Tidak hanya Chile, Amerika Serikat (AS) juga siap dengan kebijakan penanggulangan inflasi, Inflation Reduction Act (IRA). Setidaknya ada belasan manfaat dari penerapan IRA ini. Beberapa yang terpenting a.l. menurunkan biaya energi, menawarkan lapangan pekerjaan seiring dengan pertumbuhan industri manufaktur dan mengenjot investasi di bidang penanggulangan iklim.

Kemudian, Australia juga mengalokasikan anggaran miliaran untuk menopang pasar energinya. Salah satu program yang tengah disasar Australia adalah industri carbon capture atau penangkapan karbon.

Juni lalu, pemerintah Australia telah memilih enam proyek penangkapan, penggunaan dan penyimpanan karbon. Tidak tanggung-tanggung, pemerintah akan mengucurkan total dana sebesar A$ 50 juta atau US$ 39 juta kepada enam proyek tersebut. Hal ini dalam rangka mempercepat pengembangan teknologi guna mengurangi emisi.

Choo mengatakan kebijakan Australia ini menyasar keuntungan yang bisa diperoleh dari penerapan IRA di AS. Tak hanya negara-negara tersebut Choo mengingatkan Thailand, Vietnam dan India juga tengah berlomba mendorong investasi.

"India datang dengan skema PLI (Production-Linked Incentive). Ini sebenarnya adalah pemberian insentif agar perusahaan manufaktur pindah ke India," kata Choo.

Dikutip dari Kementerian Elektronik dan Teknologi Informasi India, skema PLI tersebut akan memberikan insentif sebesar 4% hingga 6% pada penjualan tambahan (di atas tahun dasar) terhadap barang yang diproduksi di India dan tercakup dalam segmen target pasar.

Insentif ini diberikan kepada perusahaan yang memenuhi syarat, untuk jangka waktu lima tahun setelah tahun dasar sebagaimana ditentukan dalam aturan kebijakan ini. Skema terbuka untuk aplikasi untuk jangka waktu 4 bulan di awal dan dapat diperpanjang.

Seperti diketahui, lanjut Choo, India tengah berupaya keras untuk merebut kue investasi dari China, setelah AS mengencarkan restriksi atas Negari Panda tersebut.

"Seperti Apple, Samsung, mereka angkat kaki dari China, dan membawa manufaktur mereka kemana? Ini pertanyaannya."

"Salah satu lokasinya adalah India, makanya India bangkit untuk menarik investasi ke sana," ujar Choo.

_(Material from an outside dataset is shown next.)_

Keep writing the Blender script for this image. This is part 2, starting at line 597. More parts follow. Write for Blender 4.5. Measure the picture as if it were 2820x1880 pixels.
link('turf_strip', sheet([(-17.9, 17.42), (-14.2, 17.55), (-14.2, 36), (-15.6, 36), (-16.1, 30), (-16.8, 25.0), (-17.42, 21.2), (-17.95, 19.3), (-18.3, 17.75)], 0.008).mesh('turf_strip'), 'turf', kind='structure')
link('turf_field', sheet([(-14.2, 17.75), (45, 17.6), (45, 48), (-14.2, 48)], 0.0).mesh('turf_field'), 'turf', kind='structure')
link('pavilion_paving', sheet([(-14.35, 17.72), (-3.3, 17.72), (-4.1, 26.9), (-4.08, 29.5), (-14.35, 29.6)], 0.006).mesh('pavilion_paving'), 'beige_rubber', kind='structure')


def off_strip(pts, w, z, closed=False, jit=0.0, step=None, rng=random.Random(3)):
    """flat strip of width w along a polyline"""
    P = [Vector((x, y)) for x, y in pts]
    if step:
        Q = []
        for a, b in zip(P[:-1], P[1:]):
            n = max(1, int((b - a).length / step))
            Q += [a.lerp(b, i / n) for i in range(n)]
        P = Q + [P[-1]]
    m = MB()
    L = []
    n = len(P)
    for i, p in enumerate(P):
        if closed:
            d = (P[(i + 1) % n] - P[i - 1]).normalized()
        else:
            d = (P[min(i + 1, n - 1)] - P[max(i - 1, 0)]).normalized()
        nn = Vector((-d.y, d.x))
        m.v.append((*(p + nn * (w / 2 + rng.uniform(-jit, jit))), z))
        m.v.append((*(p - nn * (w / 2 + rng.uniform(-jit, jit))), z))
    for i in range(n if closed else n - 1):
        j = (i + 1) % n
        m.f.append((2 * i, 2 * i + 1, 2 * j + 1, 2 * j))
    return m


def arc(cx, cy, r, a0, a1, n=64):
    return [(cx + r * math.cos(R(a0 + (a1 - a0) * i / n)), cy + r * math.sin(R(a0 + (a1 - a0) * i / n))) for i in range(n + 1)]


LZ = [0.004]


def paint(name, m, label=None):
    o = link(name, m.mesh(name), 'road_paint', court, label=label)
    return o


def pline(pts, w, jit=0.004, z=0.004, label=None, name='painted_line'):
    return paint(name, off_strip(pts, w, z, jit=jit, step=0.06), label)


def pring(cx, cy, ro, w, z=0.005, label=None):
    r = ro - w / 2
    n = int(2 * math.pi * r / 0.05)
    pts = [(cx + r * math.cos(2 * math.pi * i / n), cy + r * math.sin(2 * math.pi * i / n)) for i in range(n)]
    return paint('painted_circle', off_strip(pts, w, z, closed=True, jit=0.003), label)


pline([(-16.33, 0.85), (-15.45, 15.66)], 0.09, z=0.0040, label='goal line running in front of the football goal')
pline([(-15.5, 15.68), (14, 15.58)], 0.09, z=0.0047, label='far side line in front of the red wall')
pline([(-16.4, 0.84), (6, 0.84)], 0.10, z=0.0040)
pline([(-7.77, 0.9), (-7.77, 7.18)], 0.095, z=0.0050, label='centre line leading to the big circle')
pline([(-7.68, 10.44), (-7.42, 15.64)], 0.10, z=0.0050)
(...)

Sementara itu, lokasi potensi lainnya adalah Malaysia, Thailand dan Vietnam.

Indonesia, kata Choo, tidak termasuk. "Banyak hal yang harus dilakukan Indonesia untuk berkembang, saya pikir ini soal tenaga kerja," tegas Choo. Selain itu, pendidikan, skill dan perbaikan produktivitas.

Dia mengakui bahwa enam agenda yang dipaparkan oleh Menteri Koordinator Bidang Maritim dan Investasi Luhut Binsar Panjaitan sebagai faktor yang akan membantu Indonesia.

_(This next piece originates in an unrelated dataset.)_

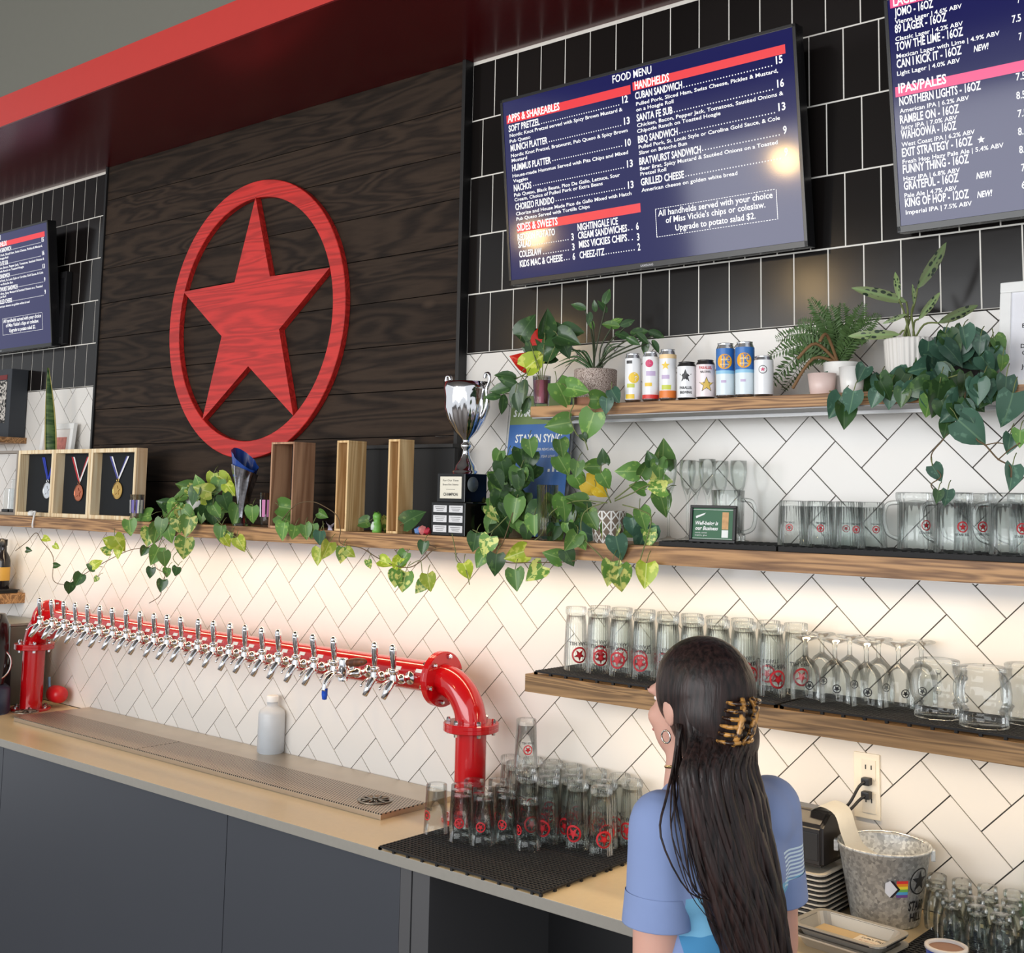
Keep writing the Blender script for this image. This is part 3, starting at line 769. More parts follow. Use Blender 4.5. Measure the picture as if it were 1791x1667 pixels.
b_ = B(); lathe(b_, [(0.0, 0), (0.009, 0.002), (0.009, 0.02), (0.007, 0.034), (0, 0.036)], 12, X=Matrix.Translation((0, -0.220, -0.030)) @ Matrix.Rotation(PI, 4, 'X'))
obj('spout_cap', b_, mat('blue_rubber', rgb(34, 84, 200), 0.4), t_, True)
b_ = B(); lathe(b_, [(0, 0), (0.008, 0.001), (0.012, 0.02), (0.013, 0.05), (0.010, 0.075), (0.006, 0.085), (0, 0.086)], 14, X=Matrix.Translation((0.0, -0.138, 0.034)) @ Matrix.Rotation(math.radians(82), 4, 'Y'))
obj('lever', b_, wood('lever_wood', rgb(66, 34, 18), rgb(120, 66, 36), 2), t_, True)
# ================================================================== BAR MATS AND GLASSES
def lattice_mat(label, x0, x1, y0, y1, z, h=0.011, pitch=0.0125, rz=0.0):
    cx, cy = (x0 + x1) / 2, (y0 + y1) / 2
    t = thing('bar_mat', label, 'bar mat', (cx, cy, z), rz)
    b = B(); w, d = x1 - x0, y1 - y0
    nx, ny = int(w / pitch), int(d / pitch)
    for i in range(nx + 1):
        box(b, (-w / 2 + w * i / nx, 0, h - 0.0035), (0.0042, d, 0.004))
    for j in range(ny + 1):
        box(b, (0, -d / 2 + d * j / ny, h - 0.003), (w, 0.0046, 0.005))
    o = obj('grid', b, M_RUBBER, t); o['kind'] = 'stuff'
    b = B()
    for i in range(0, nx + 1, 4):
        for yy in (-d / 2, d / 2): box(b, (-w / 2 + w * i / nx, yy, (h - 0.004) / 2), (0.007, 0.007, h - 0.004))
    for j in range(0, ny + 1, 4):
        for xx in (-w / 2, w / 2): box(b, (xx, -d / 2 + d * j / ny, (h - 0.004) / 2), (0.007, 0.007, h - 0.004))
    o = obj('foot', b, M_RUBBER, t); o['kind'] = 'stuff'
    return t
HM = 0.0115
lattice_mat('black rubber bar mat at the counter edge under the tumblers', -0.822, -0.285, -0.533, -0.262, ZC)
lattice_mat('black rubber bar mat by the wall under the tall pint glasses', -0.755, -0.285, -0.258, -0.030, ZC)
lattice_mat('black rubber mat under the small tasting glasses', 0.475, 0.95, -0.50, -0.06, ZC)
lattice_mat('black rubber mat under the red-print pint glasses on the low shelf', -0.552, 0.16, -0.236, -0.012, ZLOW)
lattice_mat('black rubber mat under the stemmed goblets and round jar mugs', 0.175, 1.10, -0.236, -0.012, ZLOW)
M_TUMB = glass('tumbler_glass', edge=(0.45, 0.46, 0.47))
def logo_patch(r, zc, h, ang=0.9, red=True, flip=True, dark=True):
    """printed mark on the glass, wrapped round its side"""
    b = B(); flat = B()
    s = h
    prism(flat, star_pts(s * 0.42, s * 0.17, c=(0, 0)), 0, 0.0001, Matrix.Identity(4))
    n = 20
    for i in range(n):
        a0, a1 = 2 * PI * i / n, 2 * PI * (i + 1) / n
        f = flat.faces.new([flat.verts.new((R * s * math.cos(a), R * s * math.sin(a), 0)) for R, a in ((0.42, a0), (0.54, a0), (0.54, a1), (0.42, a1))])
    if dark:
        text_into(flat, 'STARR HILL', 0, -s * 0.86, Matrix.Identity(4), s * 1.5, s * 0.24, mi=1, align='C', lift=0, bold=0.02)
    vm = {}
    for v in flat.verts:
        x, y = v.co.x, v.co.y
        if flip: x, y = -x, -y
        a = ang + x / r
        vm[v] = b.verts.new((r * math.cos(a), r * math.sin(a), zc + y))
    for f in flat.faces:
        try: b.faces.new([vm[v] for v in f.verts]).material_index = f.material_index
        except ValueError: pass
    flat.free()
    return b
VIEW = math.atan2(CAM_C.y, CAM_C.x)   # rough direction back to the guest side
class Glass:
    """one kind of glass; the first is built with its parts, the rest are copies of thing and parts"""
    def __init__(s, name, cat, prof, m, segs=28, print_=None, handle=None, extra=None):
        s.a = (name, cat, prof, m, segs, print_, handle, extra); s.root = None
    def put(s, x, y, z, label, group, rz=None):
        name, cat, prof, m, segs, print_, handle, extra = s.a
        rz = random.uniform(-0.5, 0.5) if rz is None else rz
        if s.root is None:
            t = thing(name, label, cat, (x, y, z), rz, group); s.root = t
            b = B(); lathe(b, prof, segs); obj('body', b, m, t, True)
            if extra:
                b = B(); lathe(b, extra[1], segs); obj(extra[0], b, m, t, True)
            if handle:
                b = B(); tube(b, smooth_path(handle, 6), 0.0058, 8); obj('handle', b, m, t, True)
            if print_:
                o = obj('printed_star', logo_patch(*print_), [M_INKK if name == 'goblet' else M_INKR, M_INKK], t)
            return t
        return dup(s.root, (x, y, z), rz, label, group)
def spread(pts, dmin, ymax=-0.045, ymin=-9, it=80, avoid=()):
    pts = [list(p) for p in pts]
    for _ in range(it):
        for i in range(len(pts)):
            for j in range(i):
                dx, dy = pts[i][0] - pts[j][0], pts[i][1] - pts[j][1]; d = math.hypot(dx, dy)
                if d < dmin and d > 1e-6:
                    k = (dmin - d) / d / 2
                    pts[i][0] += dx * k; pts[i][1] += dy * k; pts[j][0] -= dx * k; pts[j][1] -= dy * k
        for ax_, ay_, ar_ in avoid:
            for p in pts:
                dx, dy = p[0] - ax_, p[1] - ay_; d = math.hypot(dx, dy)
                if d < ar_: p[0] += dx * (ar_ - d) / d; p[1] += dy * (ar_ - d) / d
        for p in pts: p[1] = min(max(p[1], ymin), ymax)
    return pts
# short tumblers (upside down)
PSHORT = [(0.0325, 0), (0.0330, 0.001), (0.0318, 0.03), (0.0285, 0.112), (0.0280, 0.126), (0.0265, 0.128), (0.0, 0.1275), (0.0, 0.116), (0.0255, 0.113), (0.0295, 0.03), (0.0312, 0.001), (0.0325, 0)]
short = Glass('tumbler', 'tumbler', PSHORT, M_TUMB, print_=(0.0318, 0.050, 0.024, -1.0))
tL = [(826, 1356), (863, 1364), (819, 1368), (852, 1375), (891, 1374), (771, 1371), (809, 1380), (845, 1388), (887, 1385), (926, 1395)]
pL = [tuple(at_z(a, b, ZC + HM + 0.128))[:2] for a, b in tL]
tR = [(872, 1325), (906, 1331), (947, 1329), (980, 1324), (1021, 1331), (1057, 1338), (1098, 1346), (939, 1339), (982, 1336), (1018, 1342), (1056, 1352), (1098, 1360), (936, 1350), (978, 1347), (1015, 1354), (1053, 1361), (973, 1356), (1010, 1366), (1053, 1374)]
pR = [tuple(at_z(a, b, ZC + HM + 0.166))[:2] for a, b in tR]
allp = [(p[0], p[1], 0) for p in pL] + [(p[0], p[1], 1) for p in pR]
sp_ = spread([(p[0], p[1]) for p in allp], 0.0675, -0.042, avoid=((XR, YP, 0.116),))
sp_ = [p for p in sp_]
pL = sp_[:len(pL)]; pR = sp_[len(pL):]
pL.sort(key=lambda p: (at_uv if False else 0, p[0]))
for i, p in enumerate(sorted(pL, key=lambda p: p[0])):
    short.put(p[0], p[1], ZC + HM, 'short upside-down tumbler on the counter mat, %s from the drip tray' % ord_(i), 'short tumblers on the counter mat', VIEW - math.atan2(-1, 1.4) + random.uniform(-0.6, 0.6))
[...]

Pertama, terus melakukan industrialisasi melalui hilirisasi untuk pertumbuhan & ketahanan ekonomi. Kedua adalah dekarbonisasi untuk mempercepat net-zero, sekaligus menangkap peluang ekonomi hijau. Ketiga, menyelenggarakan pendidikan yang terjangkau dan berkualitas untuk menghasilkan sumber daya manusia yang terampil.

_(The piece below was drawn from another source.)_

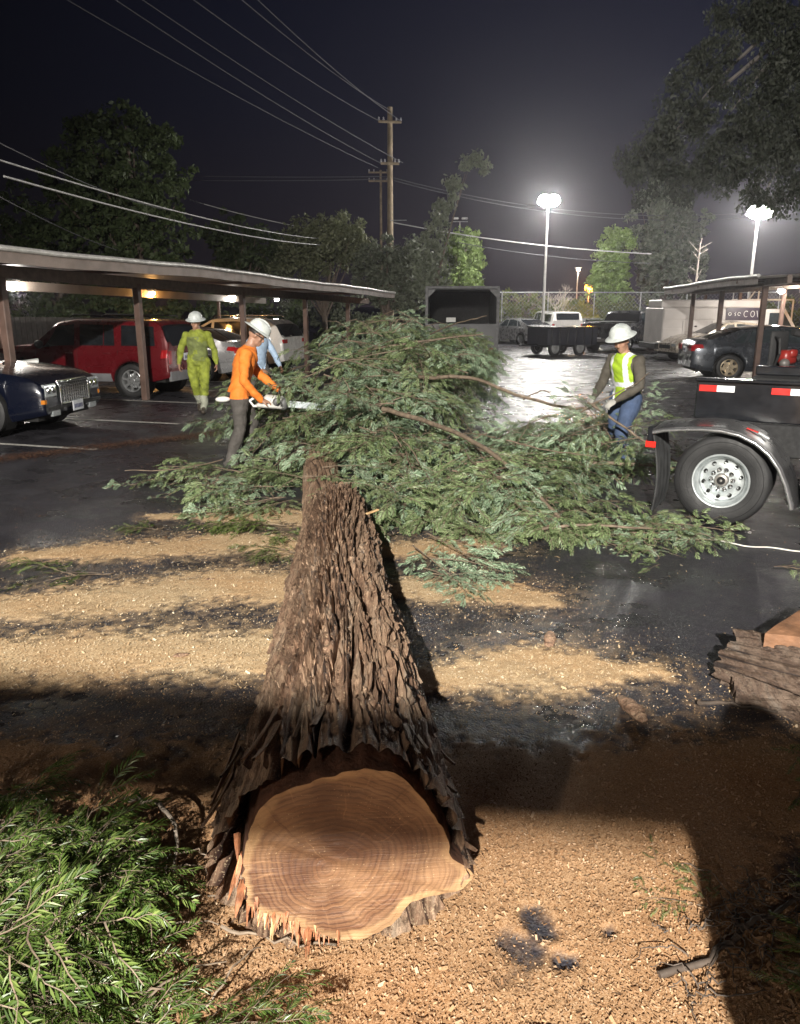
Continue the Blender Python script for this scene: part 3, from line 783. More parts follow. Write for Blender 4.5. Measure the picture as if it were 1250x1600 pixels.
def sprig(name, label, cat, x, y, parts, group=None, z=0.0):
    t = thing(name, label, cat, (x, y, gz(x, y) + z), 0, group)
    for me, dx, dy, dz, yaw, sc, pitch, roll in parts:
        o = obj('bough', me, t); o.location = (dx, dy, dz); o.rotation_euler = (roll, pitch, yaw); o.scale = (sc,) * 3
    return t
sprig('redwood_sprig', 'pale green redwood spray lying beside the log at the tip of the heap', 'branch', .22, 5.15,
      [(pile_b[0], -.05, .2, .04, -1.0, .55, .02, 0), (pile_b[2], -.02, .05, .03, -.55, .5, 0, .2), (pile_b[4], .1, -.02, .02, -.1, .36, .0, 0), (pile_b[6], -.12, .55, .10, -1.2, .6, .1, 0), (pile_b[2], .0, .75, .14, -1.0, .6, .1, .2), (pile_b[0], .05, .35, .06, -.4, .5, .05, .2), (pile_b[6], .02, .05, .05, -.7, .4, 0, -.2)])
sprig('redwood_sprig', 'light green spray lying across the upper end of the log', 'branch', -.55, 6.45,
      [(pile_b[1], -.1, .0, .40, -.9, .42, .1, 0), (pile_b[3], .05, .05, .42, .1, .36, .1, 0), (pile_b[5], -.35, .5, .38, -.2, .5, .1, 0), (pile_b[0], -.2, .8, .40, .4, .5, .1, 0)])
sprig('redwood_sprig', 'small bright green spray on the sawdust hard against the left flank of the log', 'branch', -.82, 5.75,
      [(fine_b[0], 0, 0, .02, 2.6, .8, 0, 0), (fine_b[1], .05, .1, .04, 2.0, .8, -.1, 0), (fine_b[5], .05, .0, .03, -2.6, .6, -.1, 0)])
sprig('redwood_sprig', 'flat green spray between two sawdust rows left of the log', 'branch', -1.0, 6.5,
      [(fine_b[2], 0, 0, .03, 3.0, .8, 0, 0), (fine_b[3], -.1, .02, .03, 3.3, .8, 0, .2), (fine_b[1], -.3, .05, .03, 2.9, .8, 0, .2)])
sprig('redwood_sprig', 'dull dark green spray on wet tar at the far left between the sawdust rows', 'branch', -2.15, 5.25,
      [(bare_b[0], 0, 0, .03, 3.0, .5, 0, 0), (fine_b[1], .05, .02, .02, 3.3, .9, 0, .2), (fine_b[4], -.2, .0, .02, 2.9, .8, 0, .2)])
sprig('redwood_sprig', 'tiny dark sprig on the tar above the sawdust rows', 'branch', -2.1, 6.4, [(fine_b[3], 0, 0, .02, 2.8, .5, 0, 0)])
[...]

Keempat, menyeimbangkan semua lini untuk menyelesaikan ketimpangan sosial ekonomi di Indonesia. Kelima, mendigitalisasikan layanan untuk pemerintahan yang efisien, transparan, dan inklusif. Terakhir, mengembangkan infrastruktur untuk memungkinkan interkoneksi orang, barang, dan informasi.